High hopes were expressed that the acquisition of the factory by Ransat, which trades in 20 countries round the world, would mark a new chapter in its troubled history. However, others were more sceptical. "The future of Nairit is murky," wrote Haik Gevorkian, an analyst with Haykakan Zhamanak newspaper.


The chemical plant requires constant supplies of gas, electricity and steam to turn out its products. Kumar insists that a key condition of the takeover deal was that Ransat would get concessionary rates on all three energy sources. "The government promised us discounts," he claimed.


However, in September 2002 the authorities were adamant that while they would offer gas and steam at discretionary rates, these would not apply to electricity. "The price of electricity cannot be reviewed for any company, not even for Nairit," said minister Chshmaritian, who by then had become the British company's biggest critic in government.


Relations then soured in spectacular fashion after the little-known offshore company Midland Resources took over the Armenian electricity grid. On November 1 2002, the power firm abruptly turned off electricity supplies to Nairit, claiming that it had not paid its bills. The next day the gas was switched off.
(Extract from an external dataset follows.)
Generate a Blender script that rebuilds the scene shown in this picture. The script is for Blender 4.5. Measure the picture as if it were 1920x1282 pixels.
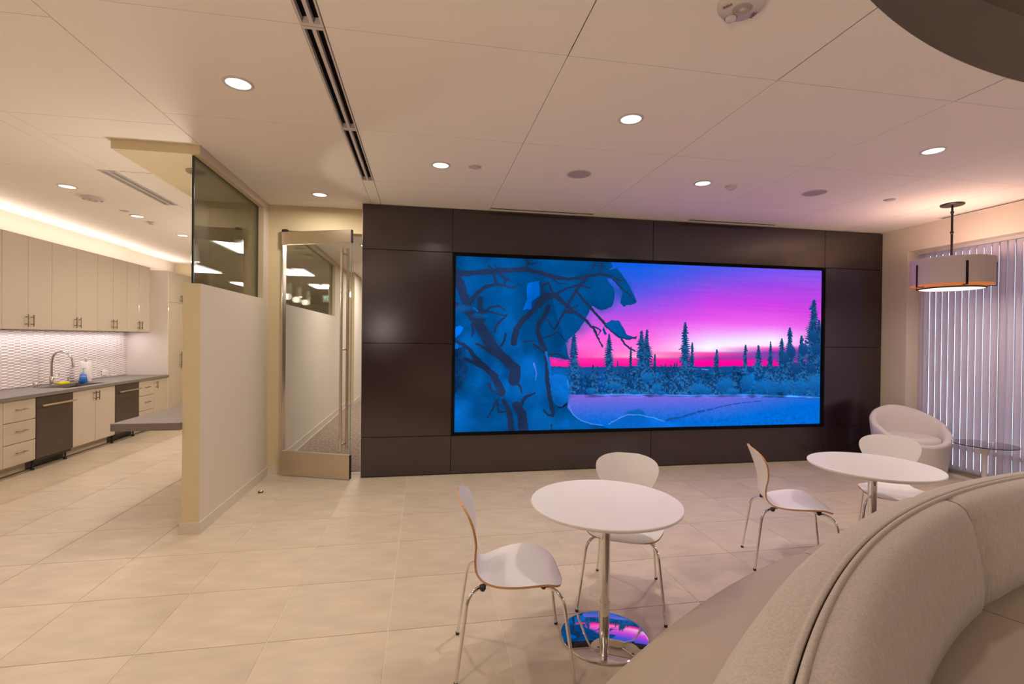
import bpy, bmesh, math, random
import numpy as np
from mathutils import Vector, Matrix
random.seed(7)
rng = np.random.default_rng(5)
PI = math.pi
SC = bpy.context.scene
COL = SC.collection
for _o in list(SC.objects): bpy.data.objects.remove(_o)

# ------------------------------------------------------------------ camera, world, exposure
CAM_H, FPX = 1.6, 910.18
YAW, PITCH, ROLL = 0.17911819, -0.0063576629, 0.0104373365
def cam_axes():
    fwd = Vector((math.sin(YAW)*math.cos(PITCH), math.cos(YAW)*math.cos(PITCH), math.sin(PITCH)))
    right = fwd.cross(Vector((0, 0, 1))).normalized(); up = right.cross(fwd)
    r = right*math.cos(ROLL)+up*math.sin(ROLL); u = up*math.cos(ROLL)-right*math.sin(ROLL)
    return r, u, fwd
CR, CU, CF = cam_axes()
cd = bpy.data.cameras.new('camera'); cam = bpy.data.objects.new('camera', cd); COL.objects.link(cam)
cam.matrix_world = Matrix(((CR.x, CU.x, -CF.x, 0), (CR.y, CU.y, -CF.y, 0), (CR.z, CU.z, -CF.z, CAM_H), (0, 0, 0, 1)))
cd.sensor_width = 36; cd.lens = FPX/1920*36; cd.clip_start = 0.05; cd.clip_end = 200
SC.camera = cam
def to_px(p):
    d = Vector(p)-Vector((0, 0, CAM_H)); z = d.dot(CF)
    if z < 0.05: return None
    return 960+FPX*d.dot(CR)/z, 641-FPX*d.dot(CU)/z
SC.view_settings.view_transform = 'Standard'; SC.view_settings.look = 'None'
SC.view_settings.exposure = 0.0; SC.view_settings.gamma = 1.0; SC.view_settings.use_curve_mapping = False
w = bpy.data.worlds.new('dusk'); SC.world = w; w.use_nodes = True
w.node_tree.nodes['Background'].inputs[0].default_value = (0.80, 0.90, 1.0, 1)
w.node_tree.nodes['Background'].inputs[1].default_value = 4.0
try:
    SC.cycles.max_bounces = 10; SC.cycles.diffuse_bounces = 5; SC.cycles.glossy_bounces = 5
    SC.cycles.transmission_bounces = 8; SC.cycles.transparent_max_bounces = 12
    SC.cycles.sample_clamp_indirect = 6; SC.cycles.caustics_reflective = False; SC.cycles.caustics_refractive = False
    SC.cycles.use_denoising = True
except Exception: pass
WARM = (1.0, 0.875, 0.765)
K_DOWN = 13.2      # watts of each downlight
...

Three days after this, Ransat shut the factory and it has not resumed operations since.


Kumar - who says that he "spent ten million dollars before a single tonne of rubber was produced" - blames the Armenian authorities for not supporting his plans to turn round the company. "Everything depended on government support, how they treated us, if they kept their promises," he said, adding that bureaucracy, customs hold-ups, pervasive corruption and official interference had hindered the factory's progress.


For this, he blames the lack of a progressive business culture in the country. "Every banker I knew warned me not to invest money in Armenia," Kumar said, who sounds embittered by his experience with Nairit. "Everyone - from the government, the IMF, the European Bank for Reconstruction and Development told me - it's too risky."


The company's Armenian critics accuse the British firm in turn of not honouring its promises, and of asking for too much for free. "Ransat did not fulfil the obligations it made," said an official in the energy ministry.


Armenian ministers have declined to give an official comment on the events.


Tigran Jrbashian, who heads a consulting firm Sed-Marsed, claims that "After getting Nairit for free, Ransat came up against a series of problems, of which weak marketing was the main one."


But Kumar insists that, if Ransat had been allowed to work to plan, Nairit would have started delivering a profit in its second year of operation. "If the plan runs properly, it is worth 50 million dollars," he said.


The factory has now been handed over to Haykapbank, its main creditor, while deputy economics minister Ashot Shakhnazarian confirmed that, "we are negotiating with several Russian chemical businesses".


If the plant does fall under Russia's control, it will follow the Razdan hydroelectric power station and the Metsamor nuclear power station as the latest Armenian business to do so. "If [this happens], it will put the sovereignty of the country under threat," warns business analyst Tigran Jrbashian.


Kumar is dismissive of the prospective Russian buyers, saying that the Armenian firm will experience enormous problems in getting its products to a world market. "If I can't run Nairit, no one can," he said.


Meanwhile, Nairit's workers are angry with everyone involved. They were already unhappy with Ransat's salary scheme, whereby the British company said it would clear a backlog in wages to most of the 1,900 payroll workers by the radical strategy of withholding pay for the first year and promising to double it the following year.


"That was exploitation plain and simple," alleged Gevork, a 58-year-old who worked many years at the factory. "But we were ready for anything so long as we had jobs. And now we don't even have that solution."


Arsen, who is now in his mid-thirties, has worked at Nairit all his adult life. "I have no one left to borrow money from," he said. "I either have to emigrate or die of hunger."


Tigran Avetisian is a journalist with Orran newspaper in Yerevan. Mark Grigorian, formerly IWPR's Armenia coordinator, is now working as an IWPR editor and trainer in London.